Classmates say butcher was a cut above the rest

A good number of Steven James “Steve” Robinson’s customers at his old Country Butcher meat markets on Dollarway Road and Hazel Street in Pine Bluff probably never realized he was the proprietor, as he was a working owner who wore an apron, sometimes used a mop or broom and toiled alongside his employees.

“He was such an unassuming person,” Wanda Madera of White Hall said of Robinson, who died Tuesday at the age of 67. “People who didn’t know the situation and saw him at work probably thought he was just another worker, just like everyone else. He never acted like he was any bigger or better than anyone else. He was just himself and treated everyone the same.”
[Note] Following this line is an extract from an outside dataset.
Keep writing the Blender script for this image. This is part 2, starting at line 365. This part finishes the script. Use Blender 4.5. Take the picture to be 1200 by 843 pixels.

Madera, Barbara Wegner of White Hall and Robinson were members of the White Hall High School Class of 1964. They had served together on a 40th-class reunion committee and were slated to soon initiate planning for a 50-year gathering.

“Steve kept track of everything by writing it down on a yellow legal pad that he carried with him,” said Madera. “He could write down all the information we needed to put things together for a reunion — addresses of classmates, telephone numbers, dates and times and everything else.”

Madera managed a chuckle before adding, “If his wife (Brenda Crutchfield Robinson) doesn’t know where that legal pad is, it’s going to be tough getting the 50th reunion going.”

Wegner said Robinson wasn’t comfortable with newer technology and told others that the only “computer” he needed was his legal pad and a No. 2 pencil.

Wegner said said one of Robinson’s traits she most appreciated was his consistency.

“He was always bubbly, always friendly and super easy to talk with,” she said of her friend, who worked at Safeway for more than 20 years before establishing and operating his own stores. “It seemed like time never went by with Steve. I would go by his store on Dollarway and we would see one another and have a good visit. Months might go by before we saw each other again, but we would start talking once more and he had a way of picking up the conversation right where we had left it.”

Robinson had a gift for making others laugh, too. Wegner, who speaks rapidly, recalled that in a high school speech class they shared, Robinson once sketched a speeding ticket and gave it to her for “giving a 10-minute speech in only five minutes.”

Madera said Robinson wasn’t forceful but applied his sound business sense in helping to make the 2004 class reunion successful.

“He was never bossy or pushy, but he saw that things happened,” said Madera. “He never declared himself to be the leader, but it worked out that that’s the way we looked at him. He was the glue that held us together.”

A deacon at White Hall’s Centennial Fellowship Church, Robinson quietly supported numerous charitable efforts and also offered an understanding ear and comforting care to anyone in need of an ally, his friends said.

“He didn’t mind talking to anyone about church or God,” said Wegner. “That was such a big part of his life.”

Wegner said Robinson helped her when her husband, Robert Wegner, died four years ago.

“I know what Brenda is going through right now,” said Wegner. “I know how she’s feeling. I want to reach out to her.”

Madera figures that Robinson’s death won’t stop him from helping in reuniting his former schoolmates, either for the 1964 group’s or annual WHHS All-Class get-togethers.

“Steve and our other classmates who have gone on are reminding us that we should stay in closer contact now, that our numbers are shrinking,” Madera said. “Every one of us loved Steve, and he’s still doing what he liked to do — keeping us together. I’ll be surprised if there’s not quite a few of his classmates at his service.”

A memorial service for Robinson will be held at 2 p.m. Friday at Ralph Robinson and Son Funeral Directors.